SEC cools traders’ hot plans for cryptocurrency-based exchange traded funds

The U.S. Securities and Exchange Commission has serious concerns about the securities industry’s plans to create exchange traded funds around cryptocurrency.

In a strongly worded letter to the heads of the Securities Industry and Financial Markets Association and the Investment Company Institute, the director of the division of investment management, Dalia Blass said that there were “significant outstanding questions” around how funds that held large amounts of cryptocurrencies (and related products) would satisfy the necessary regulatory requirements.

In the letter Blass identified a number of areas of concern for the regulatory agency including the valuation of underlying cryptocurrency assets held by mutual funds or exchange traded funds; the actual liquidity of the assets that these funds would hold; the institutions that would provide custodial oversight for the assets; and the exposure of the assets to both market manipulation and trading arbitrage.

Blass writes:

Until the questions identified above can be addressed satisfactorily, we do not believe that it is appropriate for fund sponsors to initiate registration of funds that intend to invest substantially in cryptocurrency and related products, and we have asked sponsors that have registration statements filed for such products to withdraw them.

The collapse of prices of many digital currencies earlier this week underscore the regulator’s point about the currency’s volatility, and the SEC has raised concerns about the potential for market manipulation of currencies earlier this year.

Indeed, we reported earlier this week that the spike in the price of bitcoin from $150 up to $1000 in late 2013 was likely due to manipulation by major holders of the cryptocurrency, according to a report in the Journal of Monetary Economics.
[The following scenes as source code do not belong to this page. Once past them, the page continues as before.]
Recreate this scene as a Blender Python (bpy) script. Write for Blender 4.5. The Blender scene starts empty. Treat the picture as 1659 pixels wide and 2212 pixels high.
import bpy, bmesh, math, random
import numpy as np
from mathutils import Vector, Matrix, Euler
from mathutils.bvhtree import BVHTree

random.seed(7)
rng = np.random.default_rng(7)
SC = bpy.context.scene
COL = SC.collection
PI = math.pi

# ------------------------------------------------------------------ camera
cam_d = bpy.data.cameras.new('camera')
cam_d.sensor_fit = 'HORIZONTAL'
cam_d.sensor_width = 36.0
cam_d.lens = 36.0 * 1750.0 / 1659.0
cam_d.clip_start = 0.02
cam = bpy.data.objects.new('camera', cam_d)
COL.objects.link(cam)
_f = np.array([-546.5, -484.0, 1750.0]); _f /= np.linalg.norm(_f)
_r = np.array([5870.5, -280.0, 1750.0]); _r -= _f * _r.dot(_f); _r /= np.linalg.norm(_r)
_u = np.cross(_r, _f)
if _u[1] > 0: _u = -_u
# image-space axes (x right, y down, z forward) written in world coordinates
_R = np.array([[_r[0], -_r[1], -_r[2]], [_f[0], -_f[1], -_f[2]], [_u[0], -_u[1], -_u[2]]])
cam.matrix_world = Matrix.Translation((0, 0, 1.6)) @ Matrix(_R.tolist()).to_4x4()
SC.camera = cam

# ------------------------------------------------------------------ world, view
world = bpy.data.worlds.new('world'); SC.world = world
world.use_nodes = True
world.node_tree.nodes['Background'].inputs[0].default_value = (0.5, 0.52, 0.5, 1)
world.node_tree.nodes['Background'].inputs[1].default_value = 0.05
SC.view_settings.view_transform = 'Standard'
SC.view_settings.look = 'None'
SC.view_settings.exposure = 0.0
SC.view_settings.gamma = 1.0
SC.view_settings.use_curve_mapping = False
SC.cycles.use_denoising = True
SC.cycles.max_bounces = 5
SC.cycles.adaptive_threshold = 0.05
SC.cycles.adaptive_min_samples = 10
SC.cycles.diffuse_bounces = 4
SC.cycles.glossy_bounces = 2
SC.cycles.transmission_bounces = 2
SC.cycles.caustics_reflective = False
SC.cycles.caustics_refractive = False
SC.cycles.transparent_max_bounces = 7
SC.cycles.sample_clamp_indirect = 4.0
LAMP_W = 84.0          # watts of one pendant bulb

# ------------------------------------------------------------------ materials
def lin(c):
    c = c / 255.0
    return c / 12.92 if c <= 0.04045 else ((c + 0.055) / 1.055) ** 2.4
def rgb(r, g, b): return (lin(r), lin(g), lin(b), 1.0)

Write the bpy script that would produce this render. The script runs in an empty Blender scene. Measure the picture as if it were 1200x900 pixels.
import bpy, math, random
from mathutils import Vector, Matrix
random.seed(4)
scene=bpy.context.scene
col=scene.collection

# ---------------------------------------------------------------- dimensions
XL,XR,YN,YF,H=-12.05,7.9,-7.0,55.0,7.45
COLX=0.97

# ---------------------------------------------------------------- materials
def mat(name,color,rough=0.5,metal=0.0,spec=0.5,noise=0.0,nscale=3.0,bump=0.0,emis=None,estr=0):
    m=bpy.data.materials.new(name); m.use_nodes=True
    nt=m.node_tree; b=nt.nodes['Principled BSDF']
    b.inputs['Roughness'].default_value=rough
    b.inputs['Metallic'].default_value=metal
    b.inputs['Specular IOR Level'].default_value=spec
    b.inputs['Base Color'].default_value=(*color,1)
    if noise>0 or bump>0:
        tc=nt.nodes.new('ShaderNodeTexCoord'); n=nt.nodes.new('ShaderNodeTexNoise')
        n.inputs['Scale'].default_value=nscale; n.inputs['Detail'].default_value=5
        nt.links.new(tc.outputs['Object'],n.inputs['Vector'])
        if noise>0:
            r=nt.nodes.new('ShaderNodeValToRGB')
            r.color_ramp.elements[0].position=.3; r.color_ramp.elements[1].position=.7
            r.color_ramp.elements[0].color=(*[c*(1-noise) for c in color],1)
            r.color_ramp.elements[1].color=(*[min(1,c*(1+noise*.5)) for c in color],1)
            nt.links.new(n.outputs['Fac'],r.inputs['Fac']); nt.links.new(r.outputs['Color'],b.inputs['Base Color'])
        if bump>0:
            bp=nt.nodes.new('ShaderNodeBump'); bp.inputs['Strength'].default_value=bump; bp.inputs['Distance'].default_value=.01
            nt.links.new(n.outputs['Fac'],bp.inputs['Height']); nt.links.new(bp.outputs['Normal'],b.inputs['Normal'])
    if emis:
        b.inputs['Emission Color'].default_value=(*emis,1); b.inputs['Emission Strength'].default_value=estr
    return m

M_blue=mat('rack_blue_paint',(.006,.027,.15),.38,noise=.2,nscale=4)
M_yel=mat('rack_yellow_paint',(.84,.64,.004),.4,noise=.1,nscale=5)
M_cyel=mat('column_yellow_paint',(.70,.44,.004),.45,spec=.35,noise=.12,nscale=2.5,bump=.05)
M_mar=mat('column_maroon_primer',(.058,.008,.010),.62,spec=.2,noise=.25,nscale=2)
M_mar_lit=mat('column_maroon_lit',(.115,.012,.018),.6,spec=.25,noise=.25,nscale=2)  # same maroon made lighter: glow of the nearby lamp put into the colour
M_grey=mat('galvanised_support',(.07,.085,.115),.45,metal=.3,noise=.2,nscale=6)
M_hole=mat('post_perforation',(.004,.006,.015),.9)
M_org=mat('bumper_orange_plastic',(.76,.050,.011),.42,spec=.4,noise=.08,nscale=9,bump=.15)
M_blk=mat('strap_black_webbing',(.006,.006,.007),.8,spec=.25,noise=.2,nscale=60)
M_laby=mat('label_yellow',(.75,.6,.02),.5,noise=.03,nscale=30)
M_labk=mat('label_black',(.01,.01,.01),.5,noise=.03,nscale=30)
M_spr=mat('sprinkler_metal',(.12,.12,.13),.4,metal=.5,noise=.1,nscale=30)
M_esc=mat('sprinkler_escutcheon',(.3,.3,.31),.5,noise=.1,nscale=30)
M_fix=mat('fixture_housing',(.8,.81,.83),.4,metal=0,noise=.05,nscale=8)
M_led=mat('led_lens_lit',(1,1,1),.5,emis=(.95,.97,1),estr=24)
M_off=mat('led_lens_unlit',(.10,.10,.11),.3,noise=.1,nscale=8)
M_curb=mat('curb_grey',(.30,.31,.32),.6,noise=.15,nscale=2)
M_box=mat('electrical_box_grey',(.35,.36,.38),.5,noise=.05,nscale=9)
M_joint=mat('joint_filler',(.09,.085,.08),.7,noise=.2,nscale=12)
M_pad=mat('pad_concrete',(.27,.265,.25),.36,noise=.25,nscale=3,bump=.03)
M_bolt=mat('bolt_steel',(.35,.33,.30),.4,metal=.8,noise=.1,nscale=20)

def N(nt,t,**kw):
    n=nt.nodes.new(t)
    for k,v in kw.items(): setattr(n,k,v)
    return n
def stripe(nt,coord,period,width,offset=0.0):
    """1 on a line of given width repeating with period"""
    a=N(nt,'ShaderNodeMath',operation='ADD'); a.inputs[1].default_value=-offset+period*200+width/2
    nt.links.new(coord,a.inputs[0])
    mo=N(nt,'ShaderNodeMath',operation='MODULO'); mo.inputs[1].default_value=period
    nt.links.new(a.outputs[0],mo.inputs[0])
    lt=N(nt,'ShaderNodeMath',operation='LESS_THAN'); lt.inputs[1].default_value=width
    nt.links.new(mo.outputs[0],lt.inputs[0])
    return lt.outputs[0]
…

And the shenanigans at Bitconnect, which shut down after several DDOS attacks, two criminal probes and a heaping pile of bad press denouncing the company for the ponzi scheme that it was purported to be, can’t have helped the industry’s case.

This isn’t the first time the SEC has halted plans for exchange traded funds based on cryptocurrencies. Back in March of last year, the commission blocked an application put forward by the Winkelvoss twins, as the Wall Street Journal reported at the time. 

At the time, the commission said that bitcoin was not regulated tightly enough and there wasn’t enough clarity into the operations of the various exchanges that traded bitcoin to grant approval.

While the SEC has ruled out exchange traded funds that hold cryptocurrencies, regulators have not barred all types of exposure to cryptocurrencies through exchange traded funds. Indeed two funds just launched which are pitching investments in companies that have exposure to cryptocurrency (I’m not linking to them because at this point, there’re far too many charlatans that have jumped on the crypto — and blockchain — bandwagon).